For each of those elusive gems you pick up across your escape route, you’ll gain a little more purchasing power at the game’s store. Here, you’ll be able to purchase both instant-use and permanent upgrades in the form of power-ups and hats. While I never felt compelled to use the power-ups (every level is provides a fun amount of challenge and can be solved just fine without them), it was hard not to pass up on the Hermes helmet, which gave my critter a permanent speed boost. I never felt like I needed to dig into my wallet, and the game’s gem supply should be plenty to get you whatever hat you’d like to wear.

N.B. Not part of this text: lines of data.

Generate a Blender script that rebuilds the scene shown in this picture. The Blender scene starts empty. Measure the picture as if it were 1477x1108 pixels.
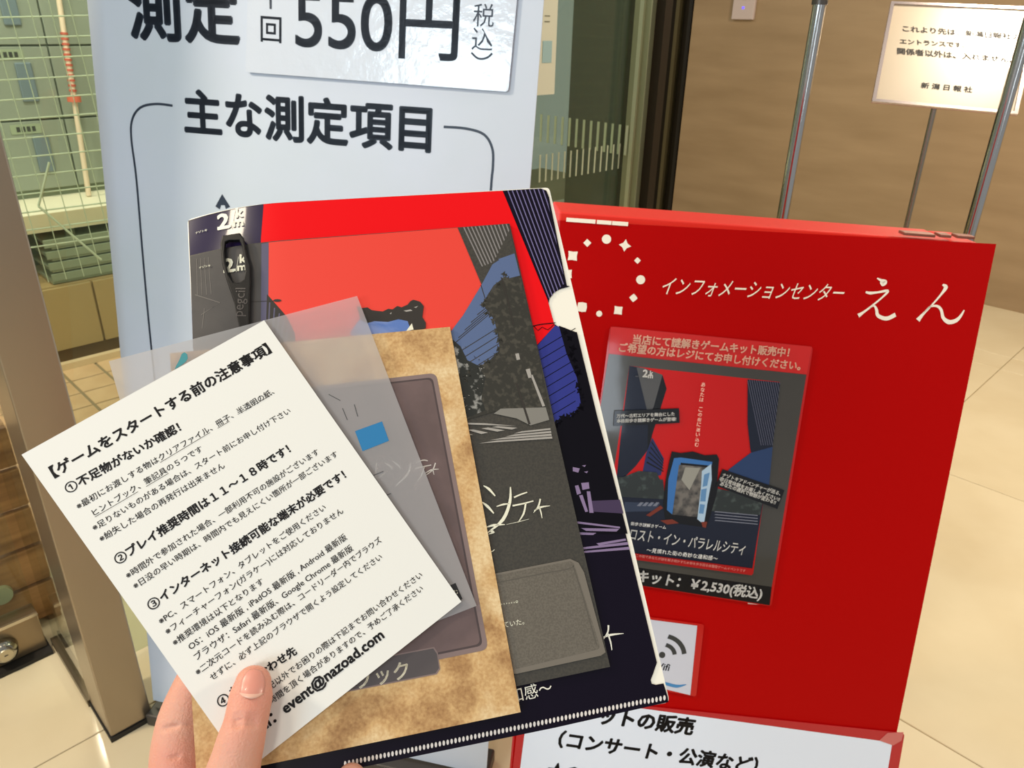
import bpy, bmesh, math, random
import numpy as np
from mathutils import Vector, Matrix
from mathutils.geometry import tessellate_polygon
random.seed(7)
SC = bpy.context.scene
# ------------------------------------------------------------------ camera
FPX, CX, CY = 1100.0, 738.5, 554.0
def _n(v): v = np.array(v, float); return v / np.linalg.norm(v)
_D = _n([-48, 2296, 1100]); _UP = -_D
_FW = _n(np.array([0, 0, 1.]) - _D[2] * _D); _X = np.cross(_FW, _UP)
if _X[0] < 0: _X = -_X
RM = np.array([_X, _FW, _UP])              # camera (right, down, forward) -> world
CAM = np.array([0, 0, 1.5])
cam = bpy.data.cameras.new('camera'); camo = bpy.data.objects.new('camera', cam)
SC.collection.objects.link(camo); SC.camera = camo
cam.sensor_width = 36; cam.lens = 36 * FPX / 1477; cam.clip_start = .02
mw = Matrix.Identity(4)
for i in range(3):
    mw[i][0] = RM[i][0]; mw[i][1] = -RM[i][1]; mw[i][2] = -RM[i][2]; mw[i][3] = CAM[i]
camo.matrix_world = mw
cam.dof.use_dof = True; cam.dof.focus_distance = .40; cam.dof.aperture_fstop = 40
# ------------------------------------------------------------------ world, lights, exposure
SC.view_settings.view_transform = 'Standard'; SC.view_settings.look = 'None'
SC.view_settings.exposure = 0.0; SC.view_settings.gamma = 1.0
W = bpy.data.worlds.new('world'); SC.world = W; W.use_nodes = True
W.node_tree.nodes['Background'].inputs[0].default_value = (0.86, 0.88, 0.90, 1)
W.node_tree.nodes['Background'].inputs[1].default_value = 0.40
def light(name, kind, loc, target, energy, color, size=1, sizey=None, spot=None):
    l = bpy.data.lights.new(name, kind); l.energy = energy; l.color = color
    if kind == 'AREA':
        l.size = size
        if sizey: l.shape = 'RECTANGLE'; l.size_y = sizey
        else: l.shape = 'DISK'
    else: l.shadow_soft_size = size
    if spot: l.spot_size = spot; l.spot_blend = .6
    o = bpy.data.objects.new(name, l); SC.collection.objects.link(o); o.location = loc
    o.rotation_euler = (Vector(target) - Vector(loc)).to_track_quat('-Z', 'Y').to_euler()
    return o
WARM = (1, .86, .66); COOL = (.78, .89, 1)
light('window_daylight', 'AREA', (-2.1, -2.5, 2.15), (-.1, 1.35, 1.35), 46, (.66, .86, 1), .95, 1.1)
light('window_daylight', 'AREA', (4.25, -12.0, 1.0), (1.2, 1.6, 1.1), 30, COOL, .9, 1.7)
light('ceiling_or_fill_lamp', 'AREA', (-.55, -1.9, 2.75), (.0, .4, 1.3), 17, (1, .93, .82), .45)
light('ceiling_or_fill_lamp', 'AREA', (-2.0, .5, 2.75), (-1.2, 1.1, 0), 48, WARM, .35)  # added fill light, brightens the floor on the left
light('ceiling_or_fill_lamp', 'AREA', (-.78, .12, 2.75), (-.3, .5, 1.0), 5.5, WARM, .22)
light('ceiling_or_fill_lamp', 'AREA', (2.0, 2.6, 2.75), (2.1, 3.4, .6), 55, WARM, .4)  # added fill light to lift the stone wall
light('ceiling_or_fill_lamp', 'AREA', (2.7, .6, 2.75), (2.0, 1.2, 0), 45, WARM, .4)
light('ceiling_or_fill_lamp', 'AREA', (-2.54, 3.39, 2.75), (-2.0, 2.6, 0), 20, WARM, .12)
light('shop_or_fill_lamp', 'AREA', (-1.5, 2.7, 2.7), (-1.9, 3.9, .9), 33, (1, .96, .9), .5)
light('shop_or_fill_lamp', 'AREA', (-.6, 5.2, 2.7), (-.5, 5.8, 1.2), 13, (1, .92, .78), .5)  # added fill light for the dark interior behind the right-hand glass
# ------------------------------------------------------------------ helpers
def ray(x, y): return RM @ np.array([x - CX, y - CY, FPX]) / FPX
def K(x, y, z): return CAM + ray(x, y) * z            # point at camera depth z
def AB(a, b, z=0.): return np.array([(b - a) / 2 ** .5, (a + b) / 2 ** .5, z])   # the building's own axes (45 degrees)
def onB(x, y, b): d = ray(x, y); t = (b * 2 ** .5 - CAM[0] - CAM[1]) / (d[0] + d[1]); return CAM + d * t
def onA(x, y, a): d = ray(x, y); t = (a * 2 ** .5 + CAM[0] - CAM[1]) / (d[1] - d[0]); return CAM + d * t
def link(o, parent=None):
    SC.collection.objects.link(o)
    if parent: o.parent = parent
    return o
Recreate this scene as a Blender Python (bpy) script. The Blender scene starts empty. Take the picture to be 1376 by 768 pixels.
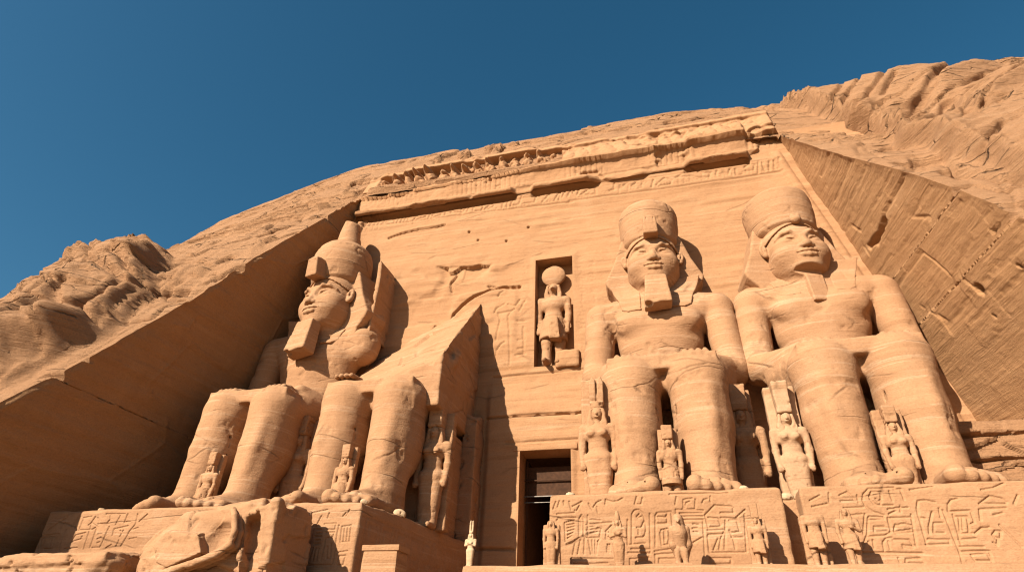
import bpy, math, random
import numpy as np
from mathutils import Vector, Matrix

SC = bpy.context.scene
COL = SC.collection
R_ = math.radians
F = np.float32

# ------------------------------------------------------------------ camera
CAM_POS = (6.762, -30.855, -5.541)
PITCH, YAW, ROLL, FPX = R_(32.98), R_(-16.49), R_(2.39), 815.0
fw = Vector((math.sin(YAW) * math.cos(PITCH), math.cos(YAW) * math.cos(PITCH), math.sin(PITCH)))
rt = Vector((math.cos(YAW), -math.sin(YAW), 0.0))
up = rt.cross(fw)
r2 = rt * math.cos(ROLL) + up * math.sin(ROLL)
u2 = -rt * math.sin(ROLL) + up * math.cos(ROLL)
cd = bpy.data.cameras.new('camera')
cam = bpy.data.objects.new('camera', cd)
COL.objects.link(cam)
M = Matrix((r2, u2, -fw)).transposed().to_4x4()
M.translation = Vector(CAM_POS)
cam.matrix_world = M
cd.sensor_width = 36.0
cd.lens = 36.0 * FPX / 1376.0
cd.clip_end = 2000
SC.camera = cam

# ------------------------------------------------------------------ light
SUN_AZ, SUN_EL = R_(28.5), R_(31.0)          # azimuth to the left of the facade normal
SKY_STRENGTH, SUN_STRENGTH, EXPOSURE = 0.045, 5.0, 1.25
w = bpy.data.worlds.new('World'); SC.world = w; w.use_nodes = True
nt = w.node_tree
sky = nt.nodes.new('ShaderNodeTexSky'); sky.sky_type = 'NISHITA'; sky.sun_disc = False
sky.sun_elevation = SUN_EL; sky.sun_rotation = math.pi + SUN_AZ
sky.altitude = 200; sky.air_density = 1.0; sky.dust_density = 1.1; sky.ozone_density = 2.2
bg = nt.nodes['Background']; bg.inputs['Strength'].default_value = SKY_STRENGTH
hs = nt.nodes.new('ShaderNodeHueSaturation'); hs.inputs['Saturation'].default_value = 1.3; hs.inputs['Hue'].default_value = .482
nt.links.new(sky.outputs[0], hs.inputs['Color']); nt.links.new(hs.outputs[0], bg.inputs['Color'])
sl = bpy.data.lights.new('sun', 'SUN'); sl.energy = SUN_STRENGTH; sl.angle = R_(0.5); sl.color = (1.0, 0.90, 0.76)
so = bpy.data.objects.new('sun', sl); COL.objects.link(so)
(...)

My only gripe with Critter Escape‘s gameplay is the way it’s presented. Something just doesn’t feel right about constantly pausing the game in order to re-draw a path that ended up causing problems halfway through the run. There’s no way to pan out across the stage to look ahead while you’re drawing, either: if your starting route ends up leading you into a guard that you didn’t see while you were drawing, you’ll have to release your finger and start all over again. It’s not terrible, but I couldn’t help but feel that this was one of those times where a controller might have worked better.

Critter Escape

The other issue in Critter Escape is its inconsistent visuals. The main critter himself is well-rendered in the game’s cutscene, as well as when he presents body language to reflect whether you got one to three stars on your escape. However, the in-game graphics are pretty blocky. They aren’t terrible to the point where they’re unbearable, but a higher polygon count would have been a nice icing on the cake.

Critter Escape is what you want out of a mobile puzzle/action game. It has a ton of variation, huge relay value, and a clever concept. You might have minor gripes with its slightly awkward controls and less-than-perfect visuals, but after hours of outsmarting scientists at their own game, you’ll be having too much fun to care.